Mondrian and Matisse both said the artist is nothing more than a channel (paraphrase). I read these statements at different times … and I understood them intellectually, however, I now know them experientially. There was a time when I felt the need to explain my paintings, in words … and I tried, but now, there are very few words available for that task. Words are mostly about the outside world. My paintings, a language unto theirselves, now stretch from a distant past into an uncertain future. The logic of the work, for me, is there and it is undeniable. Music affects me in the same way especially when coupled with words … words as distilled … as poetry.
Ron Hartgrove
Ron Hartgove says
As you begin to realize that every different type of music, everybody’s individual music, has its own rhythm, life, language and heritage, you realize how life changes, and you learn how to be more open and adaptive to what is around us.
Yo-Yo Ma
Lawrence Dillon says
“People usually complain that music is so ambiguous, and what they are supposed to think when they hear it is so unclear, while words are understood by everyone.
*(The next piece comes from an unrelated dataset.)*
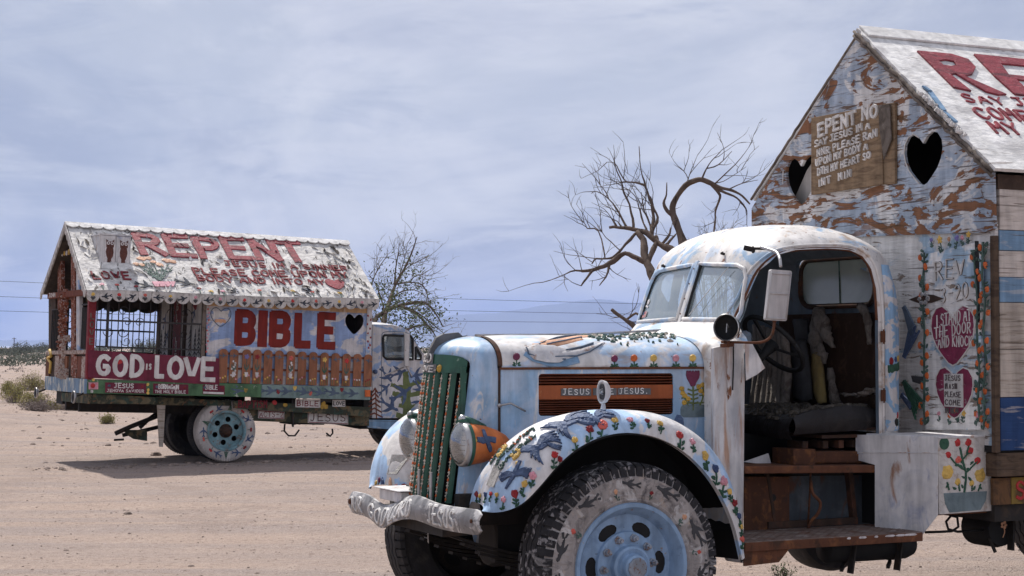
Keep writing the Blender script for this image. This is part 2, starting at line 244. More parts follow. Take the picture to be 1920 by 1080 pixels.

But for me it is exactly the opposite…what the music I love expresses to me are thoughts not to indefinite for words, but rather too definite.”
– Felix Mendelssohn
Ron Hartgove says
We are delusional … We bump about, thinking we understand life … but … In the main … We don’t. We are terrified of everything surrounding our understanding of reality … which in nuanced ways is different kind of animal for every person alive.
Ron Hartgrove
“…we, and I mean humans, are meaning makers. We do not discover the meanings of mysterious things, we invent them. We make meanings because meaninglessness terrifies us above all things. More than snakes, even. More than falling, or the dark. We trick ourselves into seeing meanings in things, when in fact all we are doing is grafting our meanings onto the universe to comfort ourselves. We gild the chaos of the universe with our symbols. To admit that something is meaningless is just like falling backward into darkness.”